Social Welfare Theory Of Rights

Its advocates hold that rights are essential for social welfare. Man must possess rights to be of service to society. They are socially useful or socially desirable, because they promote the greatest good of the greatest number. It was on the basis of social welfare of the greatest number that Bentham and Mill justified rights of the individual. Laski also holds a similar opinion. He says that rights are related to the functions one performs for the society. My rights, he says, “are built always upon the relation of my functions has to the well-being of society, and the claims I make must be clearly enough claims that are necessary to the proper performance of my functions. In brief, only those rights are recognised by the society which contribute to public good.

Yet they are related to individual happiness and personality, because the welfare of the community is built upon the happiness of the individuals. On the other hand, one cannot have rights against public welfare because it is to give him rights against welfare which is really and ultimately his welfare also. Hence, rights are not independent of society but inherent in it. They are correlative to such functions as contribute to the well-being of the society.

There is much to command in the Social Welfare Theory of rights. By relating rights to social function and social welfare, it gives us a better criterion of personality than the Idealist theory. Personality is not to be understood in the sense of an allotted or fixed station in life, as the Idealists believe, but as the function which an individual performs in life.
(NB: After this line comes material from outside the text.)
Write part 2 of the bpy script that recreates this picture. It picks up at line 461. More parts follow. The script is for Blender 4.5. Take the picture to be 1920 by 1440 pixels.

Any theory of personality which starts with the notion of an allotted station in life is unprogressive and unacceptable: it turns society into a caste society. The Social Welfare Theory avoids this pitfall. It takes a dynamic and progressive view of society by relating rights to functions. It has, however, one shortcoming. It does not provide us with the criterion of defining social welfare. As society is divided into classes it identifies social welfare with the welfare of the dominant classes. Moreover, sometimes under the pretext of social welfare the rights of the individual are taken away and his individuality suppressed. The result is the revolt of those persons and classes whose rights are thus denied or suppressed.

Conclusion

We have considered several theories of the nature of rights. None of them explains rights adequately, but each of them has an element of truth. The theory of natural rights and the idealist theory provide us with the necessary basis of personality and the worth of the individual on which rights must be founded. But the rights must be related to social welfare, if personality is to develop properly. Rights exist in society and for its common good.

This aspect of rights is emphasised by the social welfare theory. This theory shows us that rights must be historical, that is, they must be found necessary in the given conditions of time and place as shown by the history of the people in question. Lastly, the legal theory emphasises that moral, historical or functional aspects alone will not turn a claim into a right until and unless it is not recognised by the State and embodied in and enforced by law. If not, they are only moral rights, but not legal.